Problem description.
Repeat every line of the listing below exactly, minus the pictures.

>>>

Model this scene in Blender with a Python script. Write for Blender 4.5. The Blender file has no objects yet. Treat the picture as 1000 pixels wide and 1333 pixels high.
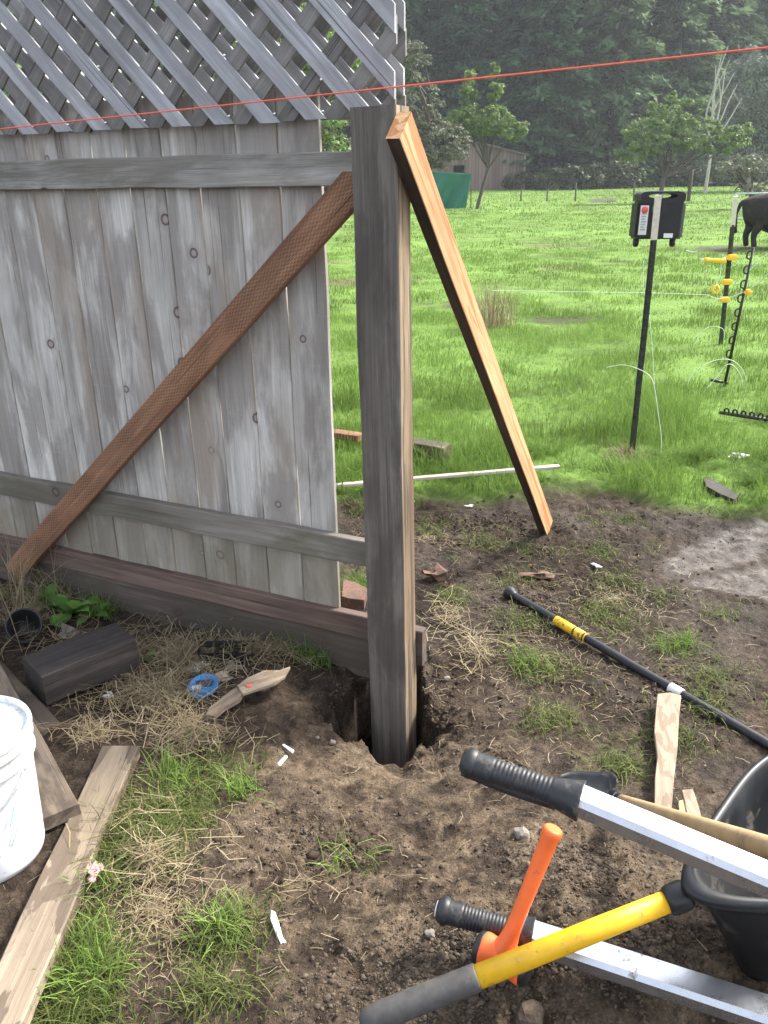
import bpy, bmesh, math, random
import numpy as np
from mathutils import Vector, Matrix, noise
random.seed(7); RNG=np.random.default_rng(11)
S=bpy.context.scene
# ---------------- camera, sky, sun, exposure
F=1080.; CAMH=2.0
PITCH=math.radians(22.2); ROLL=math.radians(1.0)
_f=np.array([0,math.cos(PITCH),-math.sin(PITCH)]); _u0=np.array([0,math.sin(PITCH),math.cos(PITCH)]); _r0=np.array([1.,0,0])
_r=math.cos(ROLL)*_r0-math.sin(ROLL)*_u0; _u=math.cos(ROLL)*_u0+math.sin(ROLL)*_r0
CC=np.array([0,0,CAMH])
cam=bpy.data.cameras.new('camera'); co=bpy.data.objects.new('camera',cam); S.collection.objects.link(co)
cam.sensor_fit='VERTICAL'; cam.sensor_height=36; cam.sensor_width=27; cam.lens=36*F/1333.
cam.clip_start=0.02; cam.clip_end=2000
co.matrix_world=Matrix(((_r[0],_u[0],-_f[0],0),(_r[1],_u[1],-_f[1],0),(_r[2],_u[2],-_f[2],CAMH),(0,0,0,1)))
S.camera=co
S.render.resolution_x=768; S.render.resolution_y=1024
SUN_EL=math.radians(44); SUN_AZ=math.radians(62)      # azimuth clockwise from +Y
w=bpy.data.worlds.new('World'); S.world=w; w.use_nodes=True
nt=w.node_tree; bg=nt.nodes['Background']
sky=nt.nodes.new('ShaderNodeTexSky'); sky.sky_type='NISHITA'; sky.sun_disc=False
sky.sun_elevation=SUN_EL; sky.sun_rotation=SUN_AZ; sky.air_density=1.0; sky.dust_density=3.0
hs=nt.nodes.new('ShaderNodeHueSaturation'); hs.inputs['Saturation'].default_value=.42; nt.links.new(sky.outputs[0],hs.inputs['Color']); nt.links.new(hs.outputs[0],bg.inputs[0]); bg.inputs[1].default_value=0.15
sl=bpy.data.lights.new('sun','SUN'); sl.energy=2.3; sl.angle=math.radians(11); sl.color=(1,.95,.86)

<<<

Solution for this problem.
Model this scene in Blender with a Python script. Write for Blender 4.5. The Blender file has no objects yet. Treat the picture as 1000 pixels wide and 1333 pixels high.
import bpy, bmesh, math, random
import numpy as np
from mathutils import Vector, Matrix, noise
random.seed(7); RNG=np.random.default_rng(11)
S=bpy.context.scene
# ---------------- camera, sky, sun, exposure
F=1080.; CAMH=2.0
PITCH=math.radians(22.2); ROLL=math.radians(1.0)
_f=np.array([0,math.cos(PITCH),-math.sin(PITCH)]); _u0=np.array([0,math.sin(PITCH),math.cos(PITCH)]); _r0=np.array([1.,0,0])
_r=math.cos(ROLL)*_r0-math.sin(ROLL)*_u0; _u=math.cos(ROLL)*_u0+math.sin(ROLL)*_r0
CC=np.array([0,0,CAMH])
cam=bpy.data.cameras.new('camera'); co=bpy.data.objects.new('camera',cam); S.collection.objects.link(co)
cam.sensor_fit='VERTICAL'; cam.sensor_height=36; cam.sensor_width=27; cam.lens=36*F/1333.
cam.clip_start=0.02; cam.clip_end=2000
co.matrix_world=Matrix(((_r[0],_u[0],-_f[0],0),(_r[1],_u[1],-_f[1],0),(_r[2],_u[2],-_f[2],CAMH),(0,0,0,1)))
S.camera=co
S.render.resolution_x=768; S.render.resolution_y=1024
SUN_EL=math.radians(44); SUN_AZ=math.radians(62)      # azimuth clockwise from +Y
w=bpy.data.worlds.new('World'); S.world=w; w.use_nodes=True
nt=w.node_tree; bg=nt.nodes['Background']
sky=nt.nodes.new('ShaderNodeTexSky'); sky.sky_type='NISHITA'; sky.sun_disc=False
sky.sun_elevation=SUN_EL; sky.sun_rotation=SUN_AZ; sky.air_density=1.0; sky.dust_density=3.0
hs=nt.nodes.new('ShaderNodeHueSaturation'); hs.inputs['Saturation'].default_value=.42; nt.links.new(sky.outputs[0],hs.inputs['Color']); nt.links.new(hs.outputs[0],bg.inputs[0]); bg.inputs[1].default_value=0.15
sl=bpy.data.lights.new('sun','SUN'); sl.energy=2.3; sl.angle=math.radians(11); sl.color=(1,.95,.86)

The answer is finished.